The plant already trades well beyond Tanzania. The company exports most of its milling byproducts, including wheat and maize bran, to buyers in the Middle East, where they are used as animal feed, and MeTL says its food division reaches customers across Eastern and Southern Africa.

The silos address a basic constraint. Storage capacity determines how much grain a miller can hold between harvests and imports, smoothing supply and cushioning price swings in a business exposed to both. Expanding it at Bandari points to MeTL preparing to handle larger volumes through its milling chain.

The purchase fits the way Dewji has built the group. MeTL manufactures at scale behind Tanzania's import barriers, then leans on its distribution network to move goods across the region, and it has repeatedly turned to foreign lenders and export agencies to finance the machinery that expansion requires. A modest equipment order like this one is routine for a group of its size, but it is the kind of deal that keeps its factories running.

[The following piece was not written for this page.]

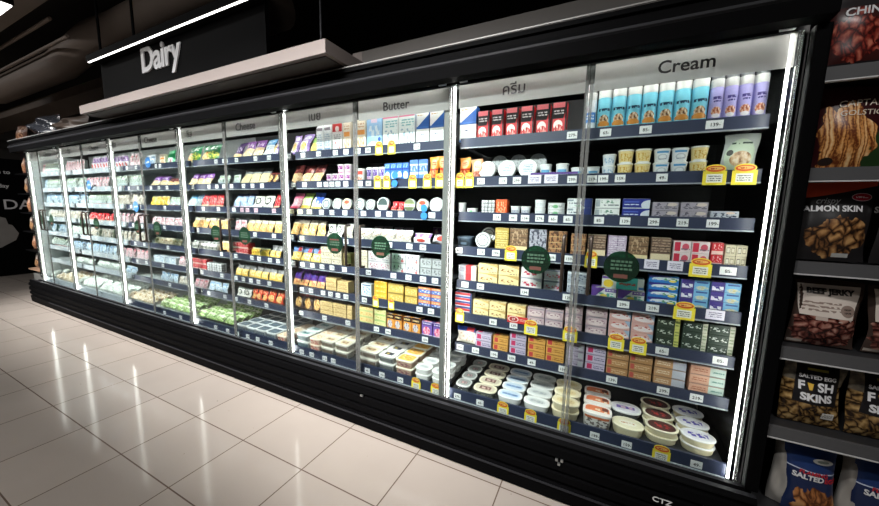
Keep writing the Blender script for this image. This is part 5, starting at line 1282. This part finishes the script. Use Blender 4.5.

MeTL is among the largest industrial groups in East Africa. Founded as a trading business by Dewji's father, Gulamabbas Dewji, it now spans agribusiness, consumer goods, textiles, logistics, energy and distribution, operates in about 11 African countries and employs tens of thousands of people. Dewji has said he wants to grow the workforce substantially over the coming years.

He is one of the continent's most recognisable business figures. Forbes estimates his fortune at about $1.9 billion, and he has often been described as the youngest billionaire in Africa. A former member of Tanzania's parliament for Singida, he took the Giving Pledge, committing to give away at least half his wealth, and he owns the Simba SC football club in Dar es Salaam.

His profile carries a darker chapter. In October 2018, Dewji was kidnapped by armed men outside a Dar es Salaam hotel gym and held for nine days before being released, an ordeal that drew international attention and shook the country's business community. No ransom was ever confirmed and the case has never been fully resolved publicly.

What the Bandari deal represents is small in isolation and telling in aggregate. It is another link in a strategy that pairs MeTL's manufacturing muscle with foreign financing and equipment, and another sign that governments from Rome to Beijing increasingly see Dewji's group as their entry point into the Tanzanian market.